I was frankly just bewildered by this Bush-butt-kissing article in the
NY Times.
It seems Bush is making himself over for his second term. He wants to be remembered as the "impishly fun" president!
At a news conference last week, Mr. Bush joked that he did not have the time "to sit around and wander, lonely, in the Oval Office, kind of asking different portraits, 'How do you think my standing will be?' "
And at the end of an interview with a Belgian television correspondent last month, Mr. Bush blurted out to the young woman that she had "great eyes," glanced away slyly and then a little sheepishly, but for the most part seemed sorry that the session was over.
Is this a new George Bush?
White House officials insist not and say that the frisky president people are seeing in public is simply the one he has kept private for the last four years.
"Frisky!"
The mind boggles. Read the whole article and you'll get a picture of a Bush who frankly just doesn't give a damn anymore. And yet the article is written in a fawning tone that will have the average reader thinking "aww, he's just a guy like me".

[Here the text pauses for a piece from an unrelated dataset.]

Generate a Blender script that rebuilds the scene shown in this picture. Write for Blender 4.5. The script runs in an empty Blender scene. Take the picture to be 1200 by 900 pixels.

These days Mr. Bush's chief form of exercise is biking - he no longer runs since his knees gave out last year - and he has taken it on with the same aggressiveness as he did his old 6:45 miles. "He's turned into a bike maniac," said Mark McKinnon, a biking buddy of the president who was also his chief media strategist during the 2004 campaign. "He grinds, and he goes flat out from beginning to end."
Mr. Bush, he added, had lost eight pounds since the election. "He's as calm and relaxed and confident and happy as I've ever seen him," Mr. McKinnon said. Despite the beating he has taken on Social Security, other advisers say, Mr. Bush still presents a cheery face to the staff. "People are not walking around with their heads hung on Social Security," said Joshua B. Bolten, the White House budget director. "When we have our Social Security meetings, and those are often very detailed, substantive meetings, he's consistently upbeat."
Clay Johnson III, the deputy director for management in the White House budget office and Mr. Bush's roommate at Yale, had a simple explanation for the president's mood: "He never, ever has to run for office again."
That impish smirk says to me "Ha! I'm sure pulling a fast one on the American people! I get to live in the big white house for 4 more years and they'll pay all my dry cleaning bills!"